Une école derrière Kambo, sans-papiers
A Paris, enseignants et parents mobilisés contre l'expulsion de la famille de l'enfant de 5 ans.
par Dominique SIMONNOT
QUOTIDIEN : lundi 08 mai 2006
Des ballons qui s'envolent. Des parents, des enfants, des instituteurs, rassemblés jeudi devant l'école maternelle du 111, avenue Parmentier, à Paris (XIe), qui réclament la régularisation des parents de Kambo, 5 ans et demi... Une image désormais presque habituelle. Quelle école, quel lycée n'a pas son sans-papiers à défendre ? Avec des parents, des enfants, des enseignants mobilisés après avoir découvert, effrayés, les exigences brutales du ministère de l'Intérieur. «Cela semble invraisemblable ! Des gens qui sont là depuis vingt ans !» s'exaspère un père. Ici, un petit autocollant dit tout, ou presque : «Maman, il faut que Kambo reste à la France». Là, le slogan clamé le long de l'avenue : «Des papiers pour les Diabaté !»

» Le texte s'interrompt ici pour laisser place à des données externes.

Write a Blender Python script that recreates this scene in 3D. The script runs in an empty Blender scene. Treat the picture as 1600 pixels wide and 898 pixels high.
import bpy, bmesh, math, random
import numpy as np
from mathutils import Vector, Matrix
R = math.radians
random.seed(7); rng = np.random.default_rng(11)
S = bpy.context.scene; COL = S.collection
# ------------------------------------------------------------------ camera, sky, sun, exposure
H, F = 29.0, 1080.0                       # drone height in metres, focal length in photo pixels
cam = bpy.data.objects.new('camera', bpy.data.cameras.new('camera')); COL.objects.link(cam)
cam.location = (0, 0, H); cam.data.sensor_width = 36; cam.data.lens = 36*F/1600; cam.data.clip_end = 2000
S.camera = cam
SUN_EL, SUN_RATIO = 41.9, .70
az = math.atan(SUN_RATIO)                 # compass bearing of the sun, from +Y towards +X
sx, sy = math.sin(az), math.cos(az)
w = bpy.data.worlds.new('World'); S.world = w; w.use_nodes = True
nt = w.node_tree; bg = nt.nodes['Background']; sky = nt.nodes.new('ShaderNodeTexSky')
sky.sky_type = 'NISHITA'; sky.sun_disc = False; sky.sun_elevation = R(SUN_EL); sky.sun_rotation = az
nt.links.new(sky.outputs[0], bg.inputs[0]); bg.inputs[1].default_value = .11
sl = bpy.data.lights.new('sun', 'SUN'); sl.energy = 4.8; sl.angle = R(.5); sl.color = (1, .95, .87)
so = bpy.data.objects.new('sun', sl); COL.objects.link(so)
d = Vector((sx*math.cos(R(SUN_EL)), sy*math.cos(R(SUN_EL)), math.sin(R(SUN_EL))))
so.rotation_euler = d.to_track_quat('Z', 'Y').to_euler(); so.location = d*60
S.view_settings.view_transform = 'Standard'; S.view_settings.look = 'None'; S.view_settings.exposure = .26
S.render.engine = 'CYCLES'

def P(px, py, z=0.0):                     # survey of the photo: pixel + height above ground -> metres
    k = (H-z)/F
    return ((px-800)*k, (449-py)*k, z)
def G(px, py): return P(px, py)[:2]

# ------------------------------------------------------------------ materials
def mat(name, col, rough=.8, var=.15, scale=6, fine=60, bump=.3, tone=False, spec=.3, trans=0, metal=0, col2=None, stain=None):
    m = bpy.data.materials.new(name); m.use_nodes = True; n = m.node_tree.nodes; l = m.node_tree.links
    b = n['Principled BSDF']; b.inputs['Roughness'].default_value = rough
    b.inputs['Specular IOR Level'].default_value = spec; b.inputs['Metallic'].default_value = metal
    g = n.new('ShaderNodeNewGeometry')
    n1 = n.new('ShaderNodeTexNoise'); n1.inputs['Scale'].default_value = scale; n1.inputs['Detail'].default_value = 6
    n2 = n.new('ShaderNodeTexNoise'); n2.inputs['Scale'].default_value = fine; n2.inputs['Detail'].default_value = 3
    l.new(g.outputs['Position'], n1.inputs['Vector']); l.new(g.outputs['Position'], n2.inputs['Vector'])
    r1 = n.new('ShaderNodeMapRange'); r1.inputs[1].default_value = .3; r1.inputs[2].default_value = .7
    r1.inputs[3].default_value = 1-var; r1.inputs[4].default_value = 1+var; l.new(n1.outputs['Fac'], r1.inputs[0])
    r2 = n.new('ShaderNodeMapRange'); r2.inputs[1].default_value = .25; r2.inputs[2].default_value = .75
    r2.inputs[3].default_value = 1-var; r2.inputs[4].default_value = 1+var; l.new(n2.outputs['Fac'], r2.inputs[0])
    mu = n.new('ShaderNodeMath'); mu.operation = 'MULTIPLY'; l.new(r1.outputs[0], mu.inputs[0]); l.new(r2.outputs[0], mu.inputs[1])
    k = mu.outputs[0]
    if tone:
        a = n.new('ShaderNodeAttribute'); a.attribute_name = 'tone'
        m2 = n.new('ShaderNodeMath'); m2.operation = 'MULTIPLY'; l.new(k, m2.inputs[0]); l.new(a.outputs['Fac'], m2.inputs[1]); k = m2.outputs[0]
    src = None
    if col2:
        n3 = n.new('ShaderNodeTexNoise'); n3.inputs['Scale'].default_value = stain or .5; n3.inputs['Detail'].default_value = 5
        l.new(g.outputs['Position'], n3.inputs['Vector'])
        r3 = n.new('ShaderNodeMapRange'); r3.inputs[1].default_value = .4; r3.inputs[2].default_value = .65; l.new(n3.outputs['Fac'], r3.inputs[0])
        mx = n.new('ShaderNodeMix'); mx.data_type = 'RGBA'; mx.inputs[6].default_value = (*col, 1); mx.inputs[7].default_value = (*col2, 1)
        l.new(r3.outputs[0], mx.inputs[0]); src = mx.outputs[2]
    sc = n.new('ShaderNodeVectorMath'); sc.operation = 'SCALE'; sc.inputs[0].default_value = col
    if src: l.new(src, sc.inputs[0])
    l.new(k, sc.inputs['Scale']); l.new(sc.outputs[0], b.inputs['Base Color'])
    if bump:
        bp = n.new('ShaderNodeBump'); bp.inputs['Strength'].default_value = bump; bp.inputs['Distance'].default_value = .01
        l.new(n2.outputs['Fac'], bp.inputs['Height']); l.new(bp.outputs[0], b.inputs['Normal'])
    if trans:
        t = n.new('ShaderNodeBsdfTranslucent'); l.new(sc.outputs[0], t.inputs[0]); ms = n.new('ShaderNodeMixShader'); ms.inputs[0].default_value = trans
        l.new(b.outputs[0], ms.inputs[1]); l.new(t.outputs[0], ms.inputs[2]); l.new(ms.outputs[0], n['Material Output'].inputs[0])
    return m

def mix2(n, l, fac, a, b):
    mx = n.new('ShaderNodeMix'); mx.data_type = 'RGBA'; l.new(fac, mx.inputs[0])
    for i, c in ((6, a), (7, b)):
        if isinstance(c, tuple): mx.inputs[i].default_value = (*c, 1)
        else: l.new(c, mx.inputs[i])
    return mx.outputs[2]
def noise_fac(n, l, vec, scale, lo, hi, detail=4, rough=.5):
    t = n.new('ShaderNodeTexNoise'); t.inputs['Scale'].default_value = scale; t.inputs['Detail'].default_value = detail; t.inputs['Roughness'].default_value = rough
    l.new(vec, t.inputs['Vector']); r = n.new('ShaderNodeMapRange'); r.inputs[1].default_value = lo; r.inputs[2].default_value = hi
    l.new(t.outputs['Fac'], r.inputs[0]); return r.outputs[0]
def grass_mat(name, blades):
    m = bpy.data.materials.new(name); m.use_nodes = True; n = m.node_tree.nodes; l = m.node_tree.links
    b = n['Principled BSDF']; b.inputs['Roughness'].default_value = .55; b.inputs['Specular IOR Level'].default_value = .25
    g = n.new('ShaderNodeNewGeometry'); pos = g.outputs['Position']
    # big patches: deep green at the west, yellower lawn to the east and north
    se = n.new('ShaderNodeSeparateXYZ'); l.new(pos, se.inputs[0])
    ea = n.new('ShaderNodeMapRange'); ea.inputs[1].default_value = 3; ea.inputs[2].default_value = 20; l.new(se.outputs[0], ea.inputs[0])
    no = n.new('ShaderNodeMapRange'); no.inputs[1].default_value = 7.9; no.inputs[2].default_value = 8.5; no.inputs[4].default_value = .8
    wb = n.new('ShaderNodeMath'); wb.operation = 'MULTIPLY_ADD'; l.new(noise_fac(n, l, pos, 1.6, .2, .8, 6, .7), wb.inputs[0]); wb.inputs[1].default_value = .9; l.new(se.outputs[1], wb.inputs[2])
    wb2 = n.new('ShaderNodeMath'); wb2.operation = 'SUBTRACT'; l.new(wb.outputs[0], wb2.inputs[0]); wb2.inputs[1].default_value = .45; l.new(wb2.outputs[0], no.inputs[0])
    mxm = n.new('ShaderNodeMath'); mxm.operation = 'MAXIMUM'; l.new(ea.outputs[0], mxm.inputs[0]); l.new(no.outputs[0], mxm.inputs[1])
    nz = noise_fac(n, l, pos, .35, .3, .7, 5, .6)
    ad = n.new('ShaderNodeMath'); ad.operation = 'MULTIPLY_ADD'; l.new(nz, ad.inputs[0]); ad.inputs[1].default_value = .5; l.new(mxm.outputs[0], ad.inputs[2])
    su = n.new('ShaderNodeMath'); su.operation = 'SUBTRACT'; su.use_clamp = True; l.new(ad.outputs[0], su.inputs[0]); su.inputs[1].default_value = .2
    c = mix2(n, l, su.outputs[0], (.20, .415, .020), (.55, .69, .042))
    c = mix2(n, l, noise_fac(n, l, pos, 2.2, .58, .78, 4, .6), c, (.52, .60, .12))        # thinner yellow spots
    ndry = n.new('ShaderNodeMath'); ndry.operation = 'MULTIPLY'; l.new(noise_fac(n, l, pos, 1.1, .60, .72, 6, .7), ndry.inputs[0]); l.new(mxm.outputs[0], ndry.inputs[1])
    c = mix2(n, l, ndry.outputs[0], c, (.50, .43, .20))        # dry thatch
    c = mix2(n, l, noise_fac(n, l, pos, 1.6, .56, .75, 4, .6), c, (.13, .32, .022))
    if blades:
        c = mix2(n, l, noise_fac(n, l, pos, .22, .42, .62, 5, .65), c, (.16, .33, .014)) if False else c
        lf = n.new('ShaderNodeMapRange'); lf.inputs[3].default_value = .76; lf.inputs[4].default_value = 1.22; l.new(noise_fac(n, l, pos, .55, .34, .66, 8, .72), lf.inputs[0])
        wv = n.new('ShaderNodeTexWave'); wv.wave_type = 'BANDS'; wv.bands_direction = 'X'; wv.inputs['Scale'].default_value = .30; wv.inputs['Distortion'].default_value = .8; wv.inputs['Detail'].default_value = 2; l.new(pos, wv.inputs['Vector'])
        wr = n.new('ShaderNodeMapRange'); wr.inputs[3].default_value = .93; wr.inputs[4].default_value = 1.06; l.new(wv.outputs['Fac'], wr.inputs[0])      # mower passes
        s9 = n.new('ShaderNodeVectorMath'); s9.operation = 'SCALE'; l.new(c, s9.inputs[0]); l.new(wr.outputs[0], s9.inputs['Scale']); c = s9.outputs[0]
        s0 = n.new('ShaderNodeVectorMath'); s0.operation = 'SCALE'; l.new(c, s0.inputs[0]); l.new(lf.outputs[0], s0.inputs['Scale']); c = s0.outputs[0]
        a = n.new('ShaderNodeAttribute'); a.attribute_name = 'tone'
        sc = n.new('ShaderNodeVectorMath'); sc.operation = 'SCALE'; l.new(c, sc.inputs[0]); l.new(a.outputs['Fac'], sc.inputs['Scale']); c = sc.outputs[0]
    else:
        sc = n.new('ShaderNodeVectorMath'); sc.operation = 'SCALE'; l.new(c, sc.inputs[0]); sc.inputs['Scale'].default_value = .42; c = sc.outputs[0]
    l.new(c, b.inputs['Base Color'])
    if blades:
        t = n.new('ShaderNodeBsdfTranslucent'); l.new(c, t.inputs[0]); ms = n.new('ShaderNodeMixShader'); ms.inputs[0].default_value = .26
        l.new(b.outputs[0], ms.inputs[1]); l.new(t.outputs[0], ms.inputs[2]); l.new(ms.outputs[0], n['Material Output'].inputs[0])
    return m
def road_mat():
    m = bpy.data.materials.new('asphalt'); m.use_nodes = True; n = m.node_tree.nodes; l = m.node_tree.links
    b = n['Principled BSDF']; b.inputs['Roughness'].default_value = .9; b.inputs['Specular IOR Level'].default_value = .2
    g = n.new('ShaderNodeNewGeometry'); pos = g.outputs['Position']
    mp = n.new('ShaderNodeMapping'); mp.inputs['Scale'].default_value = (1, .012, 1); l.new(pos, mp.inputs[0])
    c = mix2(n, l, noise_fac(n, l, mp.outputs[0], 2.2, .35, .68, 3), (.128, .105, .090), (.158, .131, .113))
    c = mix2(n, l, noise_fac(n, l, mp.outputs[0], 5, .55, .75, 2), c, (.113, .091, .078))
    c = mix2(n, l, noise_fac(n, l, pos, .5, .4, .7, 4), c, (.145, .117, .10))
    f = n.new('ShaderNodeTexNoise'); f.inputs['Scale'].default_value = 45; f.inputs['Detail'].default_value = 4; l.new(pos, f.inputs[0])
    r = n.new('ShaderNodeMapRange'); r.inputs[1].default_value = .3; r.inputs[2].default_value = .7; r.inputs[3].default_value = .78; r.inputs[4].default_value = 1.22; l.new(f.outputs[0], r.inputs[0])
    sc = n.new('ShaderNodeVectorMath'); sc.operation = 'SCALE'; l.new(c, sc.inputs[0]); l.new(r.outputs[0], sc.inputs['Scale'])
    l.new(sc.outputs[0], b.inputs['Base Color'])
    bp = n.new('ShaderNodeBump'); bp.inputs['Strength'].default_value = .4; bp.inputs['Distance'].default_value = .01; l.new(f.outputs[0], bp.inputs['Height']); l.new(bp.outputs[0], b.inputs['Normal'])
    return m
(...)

«Super gosse». Victor Ruiz-Huidobro est le maître de Kambo depuis septembre, en grande section : «C'est un gosse super, son père aussi. C'est vraiment... vraiment dégueulasse de vouloir les mettre dehors !» Tenant son fils Kambo par la main, Abdulaye Diabaté raconte des bribes de son histoire. Il est, avec Mariam, sa femme, en France depuis 1987. Kambo est né en 2000, Fatou en 2003. Pour travailler, il a dû utiliser de faux papiers. Voilà pourquoi la régularisation lui est refusée depuis 1999. «Cet acte, nous aurions pu, nous aussi, le commettre, si nous avions été dans une situation comparable», ont écrit au préfet de police Pierre Mutz, les parents, au nom de la Fédération des conseils de parents d'élèves(FCPE), et les enseignants de Réseau éducation sans frontières (RESF). Ils disent aussi : «Abdulaye Diabaté est un homme digne de confiance, attentif aux autres, très soucieux de la vie de l'école et du suivi scolaire de ses enfants.»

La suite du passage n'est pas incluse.